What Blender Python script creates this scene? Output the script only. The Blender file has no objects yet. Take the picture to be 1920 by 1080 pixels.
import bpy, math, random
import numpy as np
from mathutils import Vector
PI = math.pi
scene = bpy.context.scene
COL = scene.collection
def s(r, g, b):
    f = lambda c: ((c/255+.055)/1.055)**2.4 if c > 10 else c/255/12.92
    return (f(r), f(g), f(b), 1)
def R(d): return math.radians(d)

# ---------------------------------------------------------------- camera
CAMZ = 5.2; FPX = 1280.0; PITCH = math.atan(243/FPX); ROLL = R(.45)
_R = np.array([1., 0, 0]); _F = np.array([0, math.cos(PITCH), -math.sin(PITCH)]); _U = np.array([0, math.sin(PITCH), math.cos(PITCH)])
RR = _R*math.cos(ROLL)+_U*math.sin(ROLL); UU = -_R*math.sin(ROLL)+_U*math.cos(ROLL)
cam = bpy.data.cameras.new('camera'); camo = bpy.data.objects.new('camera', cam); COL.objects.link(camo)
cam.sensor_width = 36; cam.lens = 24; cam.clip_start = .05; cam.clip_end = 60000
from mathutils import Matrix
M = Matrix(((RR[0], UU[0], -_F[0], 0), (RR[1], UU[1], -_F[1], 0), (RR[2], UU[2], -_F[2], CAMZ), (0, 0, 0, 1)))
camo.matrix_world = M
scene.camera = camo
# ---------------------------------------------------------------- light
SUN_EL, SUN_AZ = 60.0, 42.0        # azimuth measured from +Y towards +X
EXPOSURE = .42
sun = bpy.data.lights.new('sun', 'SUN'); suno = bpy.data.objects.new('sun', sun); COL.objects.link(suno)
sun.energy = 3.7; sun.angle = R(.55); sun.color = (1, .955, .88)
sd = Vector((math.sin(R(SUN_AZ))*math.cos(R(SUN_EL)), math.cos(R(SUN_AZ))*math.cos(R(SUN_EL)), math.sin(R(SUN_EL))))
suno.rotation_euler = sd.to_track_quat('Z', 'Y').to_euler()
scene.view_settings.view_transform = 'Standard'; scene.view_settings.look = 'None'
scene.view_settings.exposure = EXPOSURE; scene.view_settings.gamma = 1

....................

Only the lines from the opening of the material through the line with "def R(d): return math.radians(d)" should be echoed, exactly as written.

__OUTPUT OF THE EXERCISE__
What Blender Python script creates this scene? Output the script only. The Blender file has no objects yet. Take the picture to be 1920 by 1080 pixels.
import bpy, math, random
import numpy as np
from mathutils import Vector
PI = math.pi
scene = bpy.context.scene
COL = scene.collection
def s(r, g, b):
    f = lambda c: ((c/255+.055)/1.055)**2.4 if c > 10 else c/255/12.92
    return (f(r), f(g), f(b), 1)
def R(d): return math.radians(d)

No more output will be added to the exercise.